The lectionary text as given is only partial, and a bit confusing. We hear that Jesus’ students have returned from being sent out to teach and heal. We can imagine that they are excited to share all that they have encountered when the crowd starts to follow them. And if we just go with the text as presented in the lectionary that’s about all that there is to it – crowds and crowds of people bringing the sick to Jesus in order to be healed.
But there’s much more going on in this passage. The bit that is cut out reads:
When it grew late, his disciples came to him and said, “This is a deserted place, and the hour is now very late; send them away so that they may go into the surrounding country and villages and buy something for themselves to eat.” But he answered them, “You give them something to eat.” They said to him, “Are we to go and buy two hundred denarii worth of bread and give it to them to eat?” And he said to them, “How many loaves have you? Go and see.” When they had found out, they said, “Five, and two fish.” Then he ordered them to get all the people to sit down in groups on the green grass. So they sat down in groups of hundreds and of fifties. Taking the five loaves and the two fish, he looked up to heaven and blessed and broke the loaves and gave them to his disciples to set before the people, and he divided the two fish among them all. And all ate and were filled, and they took up twelve baskets full of broken pieces and of the fish. Those who had eaten the loaves numbered five thousand men.

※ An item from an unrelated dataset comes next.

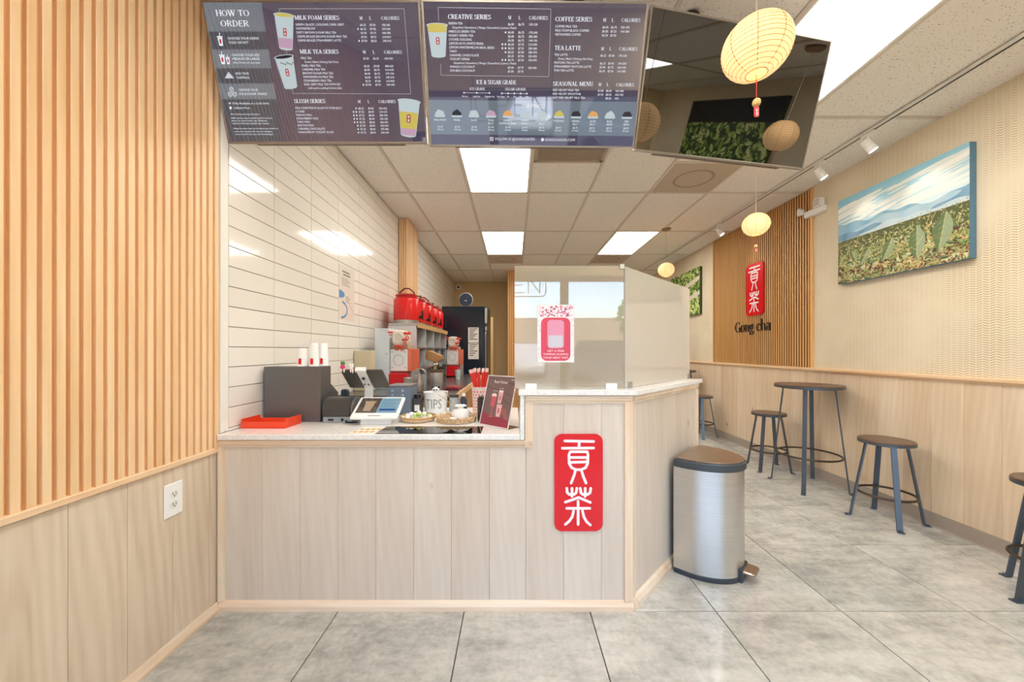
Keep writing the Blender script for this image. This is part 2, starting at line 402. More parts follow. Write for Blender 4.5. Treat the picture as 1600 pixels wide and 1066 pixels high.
SG = {  # serif letters: width, strokes  L x0 y0 x1 y1 w | A cx cy rx ry a0 a1 | S x y (foot serif)
 'H': (.92, 'L.18 0 .18 1 .16;L.74 0 .74 1 .16;L.18 .52 .74 .52 .07;S.18 0;S.18 1;S.74 0;S.74 1'),
 'O': (.95, 'A.46 .5 .36 .48 0 360'), 'W': (1.2, 'L.12 1 .35 0 .16;L.35 0 .58 1 .08;L.58 1 .82 0 .16;L.82 0 1.05 1 .08;S.12 1;S.58 1;S1.05 1'),
 'T': (.82, 'L.41 0 .41 1 .16;L.04 .96 .78 .96 .08;L.06 .8 .06 1 .06;L.76 .8 .76 1 .06;S.41 0'),
 'R': (.88, 'L.18 0 .18 1 .16;A.38 .74 .28 .24 -90 90;L.18 .97 .4 .97 .07;L.18 .5 .4 .5 .07;L.42 .5 .74 .02 .15;S.18 0;S.18 1;S.78 0'),
 'D': (.92, 'L.18 0 .18 1 .16;A.36 .5 .42 .47 -90 90;L.18 .97 .4 .97 .07;L.18 .03 .4 .03 .07;S.18 0;S.18 1'),
 'E': (.76, 'L.18 0 .18 1 .16;L.1 .97 .66 .97 .07;L.18 .52 .52 .52 .07;L.1 .03 .68 .03 .07;L.65 .8 .65 1 .06;L.67 0 .67 .22 .06;L.52 .4 .52 .64 .06'),
 'M': (1.08, 'L.17 0 .17 1 .08;L.17 1 .52 .08 .16;L.52 .08 .88 1 .08;L.9 0 .9 1 .16;S.17 0;S.17 1;S.9 0;S.9 1'),
 'I': (.4, 'L.2 0 .2 1 .16;S.2 0;S.2 1'), 'L': (.74, 'L.18 0 .18 1 .16;L.1 .03 .66 .03 .07;L.65 0 .65 .25 .06;S.18 1'),
 'K': (.9, 'L.18 0 .18 1 .16;L.7 .98 .22 .42 .08;L.36 .58 .74 .02 .16;S.18 0;S.18 1;S.74 1;S.78 0'),
 'F': (.72, 'L.18 0 .18 1 .16;L.1 .97 .64 .97 .07;L.18 .5 .5 .5 .07;L.63 .78 .63 1 .06;L.5 .38 .5 .62 .06;S.18 0'),
 'A': (.9, 'L.44 1 .12 0 .08;L.44 1 .76 0 .17;L.24 .32 .62 .32 .07;S.12 0;S.76 0'),
 'S': (.68, 'A.35 .75 .23 .22 30 270;A.34 .26 .25 .24 -150 90;L.57 .75 .57 .98 .06;L.07 .02 .07 .28 .06'),
 'C': (.84, 'A.45 .5 .36 .48 45 315;L.72 .7 .72 1 .06;L.72 0 .72 .26 .05'), 'G': (.92, 'A.45 .5 .36 .48 45 315;L.72 .7 .72 1 .06;L.74 0 .74 .42 .15;L.56 .42 .88 .42 .06'),
 'U': (.9, 'L.18 .35 .18 1 .16;L.72 .35 .72 1 .08;A.45 .34 .28 .33 180 360;S.18 1;S.72 1'), 'V': (.88, 'L.14 1 .45 0 .17;L.45 0 .76 1 .08;S.14 1;S.76 1'),
 'N': (.95, 'L.17 0 .17 1 .08;L.17 1 .78 0 .16;L.78 0 .78 1 .08;S.17 0;S.17 1;S.78 1'), 'P': (.8, 'L.18 0 .18 1 .16;A.38 .72 .28 .25 -90 90;L.18 .97 .4 .97 .07;L.18 .47 .4 .47 .07;S.18 0;S.18 1'),
 '&': (.95, 'A.4 .76 .17 .2 0 360;A.36 .27 .27 .26 60 330;L.3 .7 .76 .02 .15;L.5 .12 .78 .5 .07'), ' ': (.36, ''),
 'o': (.66, 'A.32 .33 .25 .32 0 360'), 'n': (.74, 'L.17 0 .17 .66 .14;A.38 .42 .2 .22 0 140;L.57 0 .57 .46 .14;S.17 0;S.57 0;S.12 .66'),
 'g': (.64, 'A.28 .42 .2 .22 0 360;A.3 -.12 .25 .16 0 360;L.16 .24 .2 .05 .1;L.4 .6 .6 .68 .08'), 'c': (.58, 'A.32 .33 .25 .32 50 310;L.5 .46 .5 .58 .1'),
 'h': (.74, 'L.17 0 .17 1.05 .14;A.38 .42 .2 .22 0 140;L.57 0 .57 .46 .14;S.17 0;S.57 0;S.12 1.05'), 'a': (.64, 'A.26 .19 .19 .18 0 360;A.3 .5 .18 .15 0 160;L.46 .05 .46 .52 .13;L.46 .04 .6 .02 .08'),
}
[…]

Immediately he made his disciples get into the boat and go on ahead to the other side, to Bethsaida, while he dismissed the crowd. After saying farewell to them, he went up on the mountain to pray.
When evening came, the boat was out on the sea, and he was alone on the land. When he saw that they were straining at the oars against an adverse wind, he came toward them early in the morning, walking on the sea. He intended to pass them by. But when they saw him walking on the sea, they thought it was a ghost and cried out, for they all saw him and were terrified. But immediately he spoke to them and said, “Take heart, it is I; do not be afraid.” Then he got into the boat with them, and the wind ceased. And they were utterly astounded, for they did not understand about the loaves, but their hearts were hardened.

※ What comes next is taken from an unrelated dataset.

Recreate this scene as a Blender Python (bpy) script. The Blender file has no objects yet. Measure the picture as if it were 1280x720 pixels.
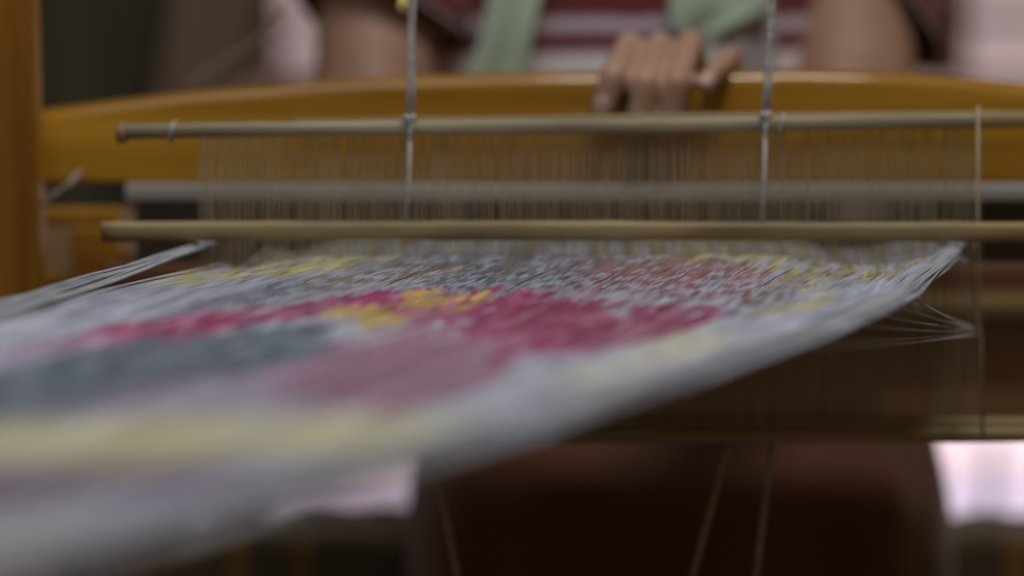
import bpy, bmesh, math, random
import numpy as np
from mathutils import Vector, Matrix

random.seed(7)
rng = np.random.default_rng(7)
S = bpy.context.scene
C = S.collection

# ------------------------------------------------------------------ camera, world, lamps, exposure
EYE = 1.0                       # height of the lens
FPX = 2560.0                    # focal length for a 1280 px wide frame
PITCH = math.atan(310 / FPX)    # looking slightly down on the warp
cam = bpy.data.cameras.new('camera')
cam.sensor_width = 36.0
cam.lens = 36.0 * FPX / 1280.0
cam.clip_start = 0.02
cam.clip_end = 100.0
cam.dof.use_dof = True
cam.dof.focus_distance = 0.885
cam.dof.aperture_fstop = 2.6
cam.dof.aperture_blades = 9
camo = bpy.data.objects.new('camera', cam)
C.objects.link(camo)
camo.location = (0, 0, EYE)
camo.rotation_euler = (math.pi / 2 - PITCH, 0, 0)
S.camera = camo

w = bpy.data.worlds.new('World')
S.world = w
w.use_nodes = True
bg = w.node_tree.nodes['Background']
bg.inputs[0].default_value = (1.0, 0.66, 0.30, 1)
bg.inputs[1].default_value = 0.12


def area(name, loc, target, sx, sy, power, col):
    l = bpy.data.lights.new(name, 'AREA')
    l.shape = 'RECTANGLE'
    l.size, l.size_y = sx, sy
    l.energy = power
    l.color = col
    o = bpy.data.objects.new(name, l)
    C.objects.link(o)
    o.location = loc
    d = Vector(target) - Vector(loc)
    o.rotation_euler = d.to_track_quat('-Z', 'Y').to_euler()
    return o


area('workshop_lamp', (-0.34, 0.45, 2.25), (-0.10, 0.75, 0.9), 1.0, 0.9, 4.9, (0.60, 0.80, 1.0))
bl = area('back_fill', (1.15, 3.7, 1.5), (1.1, 4.3, 0.0), 2.8, 0.3, 30.0, (1.0, 0.92, 0.95))  # added and unseen: stands in for outdoor daylight on the wall and floor
bl.data.spread = math.radians(75)
area('chest_fill', (0.23, 0.62, 2.15), (0.1, 1.4, 1.0), 0.4, 0.25, 8.6, (1.0, 0.93, 0.83))  # added front fill for the weaver's chest and the rail, no real fixture

S.view_settings.view_transform = 'Standard'
S.view_settings.look = 'None'
S.view_settings.exposure = -0.1
S.view_settings.gamma = 1.0
S.view_settings.use_curve_mapping = False

cP, sP = math.cos(PITCH), math.sin(PITCH)


def at(px, py, Y):
    """photo pixel -> the world point at distance Y in front of the lens (design help only)"""
    dx, du = px - 640.0, -(py - 360.0)
    dy = FPX * cP + du * sP
    dz = -FPX * sP + du * cP
    k = Y / dy
    return Vector((dx * k, Y, EYE + dz * k))


def px_of(X, Y, Z):
    Z = Z - EYE
    f = Y * cP - Z * sP
    u = Y * sP + Z * cP
    return 640 + FPX * X / f, 360 - FPX * u / f


# ------------------------------------------------------------------ materials
def srgb(r, g, b):
    f = lambda c: (c / 255 / 12.92) if c / 255 <= 0.04045 else ((c / 255 + 0.055) / 1.055) ** 2.4
    return (f(r), f(g), f(b))


def new_mat(name, rough=0.6):
    m = bpy.data.materials.new(name)
    m.use_nodes = True
    nt = m.node_tree
    b = nt.nodes['Principled BSDF']
    b.inputs['Roughness'].default_value = rough
    return m, nt, b


def ramp(nt, stops):
    r = nt.nodes.new('ShaderNodeValToRGB')
    e = r.color_ramp.elements
    while len(e) < len(stops):
        e.new(0.5)
    for el, (p, c) in zip(e, stops):
        el.position = p
        el.color = (*c, 1)
    return r


def noisy(name, c0, c1, scale=(8, 8, 8), rough=0.6, detail=4, bump=0.0, noise=1.0, coat=0.0, lo=0.3, hi=0.7, spec=0.5, sheen=0.0):
    m, nt, b = new_mat(name, rough)
    tc = nt.nodes.new('ShaderNodeTexCoord')
    mp = nt.nodes.new('ShaderNodeMapping')
    mp.inputs['Scale'].default_value = scale
    nz = nt.nodes.new('ShaderNodeTexNoise')
    nz.inputs['Scale'].default_value = noise
    nz.inputs['Detail'].default_value = detail
    nt.links.new(tc.outputs['Object'], mp.inputs[0])
    nt.links.new(mp.outputs[0], nz.inputs['Vector'])
    r = ramp(nt, [(lo, c0), (hi, c1)])
    nt.links.new(nz.outputs['Fac'], r.inputs[0])
    nt.links.new(r.outputs[0], b.inputs['Base Color'])
    b.inputs['Specular IOR Level'].default_value = spec
    b.inputs['Coat Weight'].default_value = coat
    b.inputs['Coat Roughness'].default_value = 0.18
    b.inputs['Sheen Weight'].default_value = sheen
    if bump:
        bp = nt.nodes.new('ShaderNodeBump')
        bp.inputs['Strength'].default_value = bump
        bp.inputs['Distance'].default_value = 0.003
        nt.links.new(nz.outputs['Fac'], bp.inputs['Height'])
        nt.links.new(bp.outputs[0], b.inputs['Normal'])
    return m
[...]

Considering the mission that the disciples were just on, it seems significant that when faced with the crowds, Jesus turns to the disciples and says, “You give them something to eat.” This seems like a natural extension of the healing mission in which Jesus invited the disciples to allow themselves to be channels, instruments of Sacred Unity.
But the disciples seem to have already forgotten.
It’s like the scene in The Empire Strikes Back when Yoda tells Luke to use the force to lift his X-Wing fighter from the marsh of Degobah. Luke says that he can’t and Yoda goes on to demonstrate that the seemingly impossible was quite possible.
The gospel writer drives this point home several verses later when the text says “And they were utterly astounded, for they did not understand about the loaves, but their hearts were hardened.”
A connection was possible – an energetic exchange was possible, but their hearts were hardened.
What are the ways that our hearts become hardened? Anxiety… fear… shame… aversion…. Notice that when these elements begin to dominate, we become cut off. However, just like holding eye contact with a stranger, sometimes… when we can be aware of the reaction to vulnerability and connection and hold it anyway, something flows.
Now, of course, the point isn’t to get it right all of the time. Were we to do that, there would be no learning, no growth. But to catch ourselves when we become hardened – in the moment of physical, emotional, or spiritual activation – so that we can relax back into the flow.
Perhaps there is one way that we can practice this week – staying connected to Source, to ourselves, and to each other – so that we can experience what just might be possible when we allow ourselves to be instruments, vessels of love, mercy, grace.